Wednesday, August 10, 2011

The US enters Sri Lankan airspace

Did they or didn't they and what if they did?

It is this same arrogance that allows the Americans to violate Sri Lanka's or any other country's airspace with impunity.
by Stewart Sloan

(August 10, Hong Kong, Sri Lanka Guardian) Recent reports in the Sri Lankan press have revealed that American airplanes entered the territorial airspace of Sri Lanka. Interestingly this has been both denied and confirmed by the government who are very good at first denying things and latter admitting to them. This comes in light of the fact that this same government is now admitting that civilians were killed in the final stages of the war against the LTTE. However, the intrusion into Sri Lankan airspace has been empathically denied by the US navy.

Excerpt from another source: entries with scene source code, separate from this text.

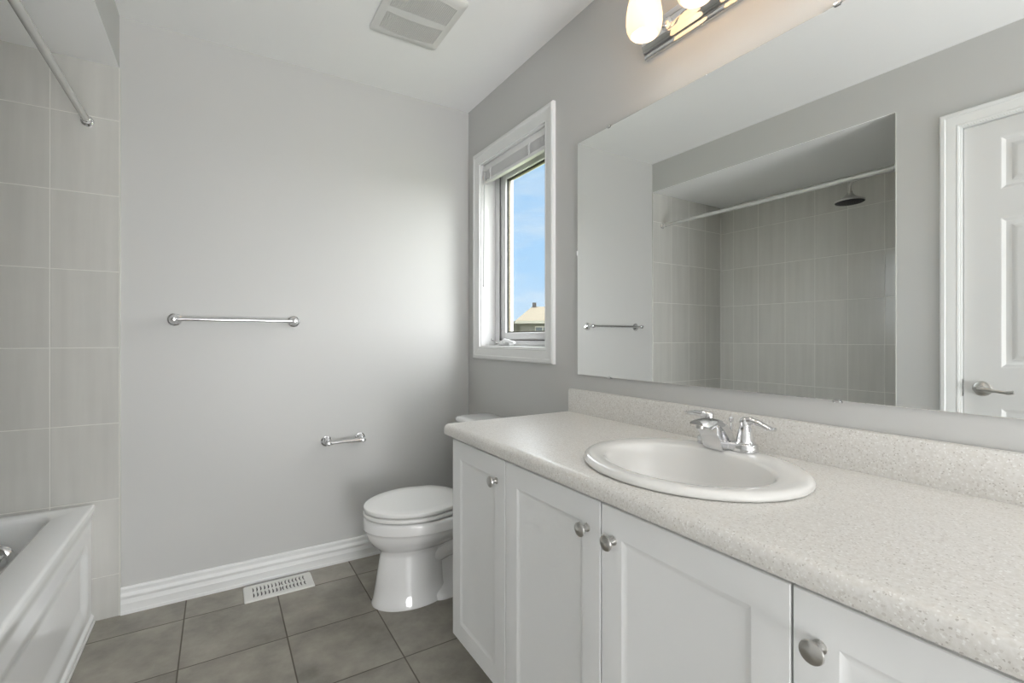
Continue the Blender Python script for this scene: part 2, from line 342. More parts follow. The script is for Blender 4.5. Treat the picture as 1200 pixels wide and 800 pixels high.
bm = bmesh.new(); frame_ring(bm, 'x', .112, .124, gy0+.002, gy1-.002, gz0+.002, gz1-.002, .0055, bev=0)
link('glass_spacer', bm, M_SPACER, sash, smooth=False)
bm = bmesh.new(); box(bm, .1095, .1115, gy0-.001, gy1+.001, gz0-.001, gz1+.001)
link('window_pane', bm, M_GLASS, sash, smooth=False)
# folding crank on the sill
bm = bmesh.new()
box(bm, .058, .092, -.36, -.235, WZ0+.006, WZ0+.026, .006)
tube(bm, smooth_path([(.066, -.30, WZ0+.030), (.050, -.33, WZ0+.034), (.046, -.38, WZ0+.030), (.046, -.43, WZ0+.024)]), [.011]*8+[.010]*8+[.008]*8+[.008], 12)
lathe(bm, (.066, -.30, WZ0+.02), (0, 0, 1), [(0, .017), (.014, .016), (.019, .010)], 20)
ck = link('crank_handle', bm, M_VINYL, win)
bm = bmesh.new(); tube(bm, [(.06, -.25, WZ0+.02), (.052, -.215, WZ0+.027), (.048, -.196, WZ0+.036)], .0035, 10); lathe(bm, (.048, -.196, WZ0+.036), (-.1, .2, .6), [(-.004, .004), (0, .007), (.006, .006), (.009, .003)], 12)
link('crank_knob', bm, M_STEEL, ck)

# raised mini blind
bl = tag(empty('mini_blind', (.03, -.46, 2.08)), 'white horizontal mini blind pulled fully up at the top of the window', 'blind')
bm = bmesh.new(); box(bm, .010, .038, WY0+.008, WY1-.008, 2.046, 2.080, .003); link('headrail', bm, M_VINYL, bl)
bm = bmesh.new()
for k in range(14):
    z = 2.003+k*.0031
    loft(bm, [[(.011, y, z+.0002), (.012, y, z+.0011), (.017, y, z+.0018), (.024, y, z+.0024), (.031, y, z+.0018), (.037, y, z), (.031, y, z-.0004), (.024, y, z-.0002), (.017, y, z-.0006), (.012, y, z-.0010)] for y in (WY0+.012, WY1-.012)])
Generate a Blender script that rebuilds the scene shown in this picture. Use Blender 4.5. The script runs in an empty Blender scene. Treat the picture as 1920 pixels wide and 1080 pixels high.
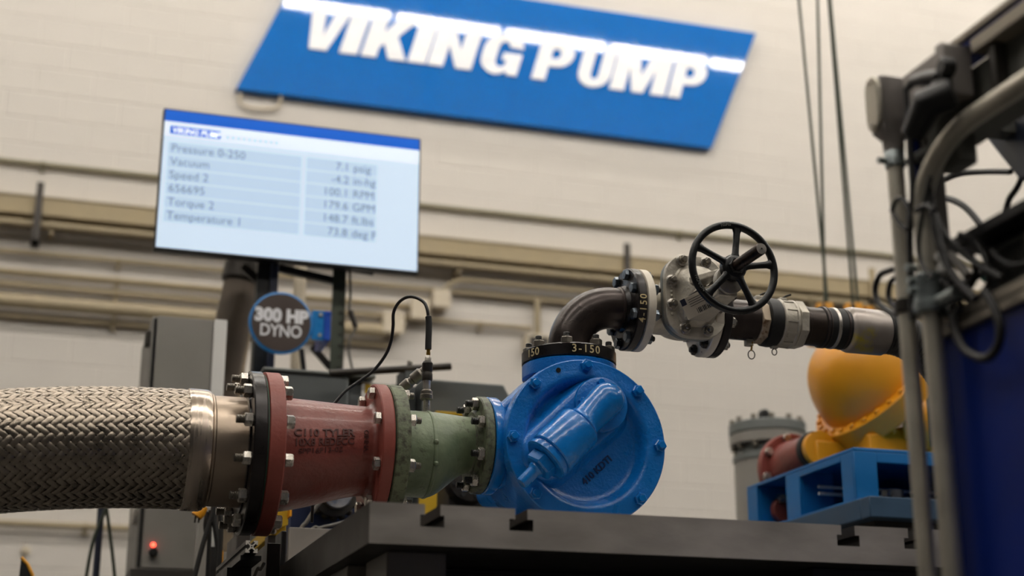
import bpy, bmesh, math, random
from mathutils import Vector, Matrix, Quaternion
random.seed(7)
PI = math.pi
scene = bpy.context.scene
col = scene.collection

# ---------------------------------------------------------------- camera
FPX, CXP, CYP = 2900.0, 960.0, 540.0
PITCH, YAW, CAMH = math.radians(17.2), math.radians(17.5), 0.55
FW = Vector((math.sin(YAW)*math.cos(PITCH), math.cos(YAW)*math.cos(PITCH), math.sin(PITCH)))
RT = Vector((math.cos(YAW), -math.sin(YAW), 0.0))
UP = RT.cross(FW)
CAM = Vector((0, 0, CAMH))
cd = bpy.data.cameras.new('camera')
cam = bpy.data.objects.new('camera', cd)
col.objects.link(cam)
cam.matrix_world = Matrix.Translation(CAM) @ Matrix((RT, UP, -FW)).transposed().to_4x4()
cd.sensor_width = 36.0
cd.lens = FPX/1920*36
cd.clip_start, cd.clip_end = 0.05, 100
cd.dof.use_dof = True
cd.dof.focus_distance = 3.98
cd.dof.aperture_fstop = 2.0
cd.dof.aperture_blades = 9
scene.camera = cam

# ---------------------------------------------------------------- world, exposure
world = bpy.data.worlds.new('world')
scene.world = world
world.use_nodes = True
bg = world.node_tree.nodes['Background']
bg.inputs[0].default_value = (1.0, 0.96, 0.9, 1)
bg.inputs[1].default_value = 0.03
vs = scene.view_settings
vs.view_transform = 'Standard'
vs.look = 'None'
vs.gamma = 1.0
vs.use_curve_mapping = False
vs.exposure = 0.24
LAMP_STRENGTH = 50.0       # strip lights, used in their builder

# ---------------------------------------------------------------- helpers
def ray(x, y):
    return FW + RT*((x-CXP)/FPX) - UP*((y-CYP)/FPX)
def aY(x, y, Y):
    d = ray(x, y); return CAM + d*(Y/d.y)
def aX(x, y, X):
    d = ray(x, y); return CAM + d*(X/d.x)
def V(*a): return Vector(a)

def lin(c):
    r = []
    for v in c[:3]:
        v = v/255.0
        r.append(v/12.92 if v <= 0.04045 else ((v+0.055)/1.055)**2.4)
    return (*r, 1.0)

MATS = {}
def mat(name, rgb, rough=0.5, metal=0.0, var=0.12, vscale=8.0, bump=0.0, bscale=60.0, spots=None,
        spot_thr=0.62, spot_scale=14.0, coat=0.0, emit=0.0, rgb2=None, spec=0.5, rvar=0.1, stretch=None, soft=0.05):
    if name in MATS: return MATS[name]
    m = bpy.data.materials.new(name); m.use_nodes = True
    nt = m.node_tree; b = nt.nodes['Principled BSDF']
    tc = nt.nodes.new('ShaderNodeTexCoord')
    mp = nt.nodes.new('ShaderNodeMapping')
    nt.links.new(tc.outputs['Object'], mp.inputs[0])
    if stretch: mp.inputs['Scale'].default_value = stretch
    c1 = lin(rgb)
    n = nt.nodes.new('ShaderNodeTexNoise'); n.inputs['Scale'].default_value = vscale; n.inputs['Detail'].default_value = 5
    nt.links.new(mp.outputs[0], n.inputs['Vector'])
    rp = nt.nodes.new('ShaderNodeValToRGB')
    lo = tuple(v*(1-var) for v in c1[:3]) + (1,)
    hi = tuple(min(1, v*(1+var)) for v in (lin(rgb2) if rgb2 else c1)[:3]) + (1,)
    rp.color_ramp.elements[0].position = 0.35; rp.color_ramp.elements[0].color = lo
    rp.color_ramp.elements[1].position = 0.65; rp.color_ramp.elements[1].color = hi
    nt.links.new(n.outputs['Fac'], rp.inputs[0])
    out = rp.outputs[0]
    if spots:
        n2 = nt.nodes.new('ShaderNodeTexNoise'); n2.inputs['Scale'].default_value = spot_scale
        n2.inputs['Detail'].default_value = 8; n2.inputs['Roughness'].default_value = 0.65
        nt.links.new(mp.outputs[0], n2.inputs['Vector'])
        r2 = nt.nodes.new('ShaderNodeValToRGB')
        r2.color_ramp.elements[0].position = spot_thr; r2.color_ramp.elements[0].color = (0,0,0,1)
        r2.color_ramp.elements[1].position = min(1, spot_thr+soft); r2.color_ramp.elements[1].color = (1,1,1,1)
        nt.links.new(n2.outputs['Fac'], r2.inputs[0])
        mx = nt.nodes.new('ShaderNodeMix'); mx.data_type = 'RGBA'
        nt.links.new(r2.outputs[0], mx.inputs[0]); nt.links.new(out, mx.inputs[6]); mx.inputs[7].default_value = lin(spots)
        out = mx.outputs[2]
    nt.links.new(out, b.inputs['Base Color'])
    b.inputs['Metallic'].default_value = metal
    b.inputs['Specular IOR Level'].default_value = spec
    mr = nt.nodes.new('ShaderNodeMapRange')
    mr.inputs['To Min'].default_value = max(0.02, rough-rvar); mr.inputs['To Max'].default_value = min(1, rough+rvar)
    mr.inputs['From Min'].default_value = 0.3; mr.inputs['From Max'].default_value = 0.7
    nt.links.new(n.outputs['Fac'], mr.inputs[0]); nt.links.new(mr.outputs[0], b.inputs['Roughness'])
    if coat: b.inputs['Coat Weight'].default_value = coat; b.inputs['Coat Roughness'].default_value = 0.12
    if emit:
        b.inputs['Emission Color'].default_value = c1; b.inputs['Emission Strength'].default_value = emit
    if bump:
        nb = nt.nodes.new('ShaderNodeTexNoise'); nb.inputs['Scale'].default_value = bscale; nb.inputs['Detail'].default_value = 4
        nt.links.new(mp.outputs[0], nb.inputs['Vector'])
        bp = nt.nodes.new('ShaderNodeBump'); bp.inputs['Strength'].default_value = bump; bp.inputs['Distance'].default_value = 0.01
        nt.links.new(nb.outputs['Fac'], bp.inputs['Height']); nt.links.new(bp.outputs[0], b.inputs['Normal'])
    MATS[name] = m
    return m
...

I don't know who I feel sorry for the most in this instance; the sovereignty of Sri Lanka has possibly been violated by the arrogance of a mightier nation. Let's face it: there is more destructive fire power in the USS Ronald Reagan, the aircraft carrier thought to be involved, than the entire Sri Lankan military apparatus. So, the fact remains, if the US did violate Sri Lankan airspace, what exactly is Sri Lanka going to do about it?

If the Americans are known for anything it is their pure, unadulterated arrogance. They come and go as they please which is blatantly evident by their actions in Afghanistan and Iraq. Three years ago in Hong Kong a plain clothed American tried to leave the territory with a loaded ammunition clip in his possession. The carrying of any weaponry, including self defense items such as pepper spray is strictly controlled, and therefore this man was arrested and held. He was, he announced, an agent of the Federal Bureau of Investigation. The FBI is known to be a domestic institution with no jurisdiction outside the continental USA, so by what right or authority was this fellow carrying a loaded clip. The immigration officers handed him over the police who held him while communications flew back and forth to the American Consulate General. They, with incredible arrogance announced that he was, in fact, an FBI agent and that they should release him IMMEDIATELY! No apology or explanation was received regarding the incident.

It is this same arrogance that allows the Americans to violate Sri Lanka's or any other country's airspace with impunity.

Whether they did or not one more thing is interesting. The Americans are displaying the very same arrogance shown by Mahinda Rajapakse and his brother, who, two years ago denied that any civilians were killed during the final stages of the war and then recently, very calmly announced that, perhaps, some might have been killed but that this amounted to nothing more collateral damage. No apology or explanation for this sudden turnabout was offered; they just offered it up and demanded that the people of Sri Lanka and the international community accept it. Interestingly, collateral damage is of course something else that the Americans know all about as in the first Gulf war more British servicemen were killed by American friendly fire than by the Iraqis themselves.

So on the arrogance front, it's one point to the Rajapakses' and one hundred and one to the Americans!

After all, who is going to argue with the USS Ronald Reagan?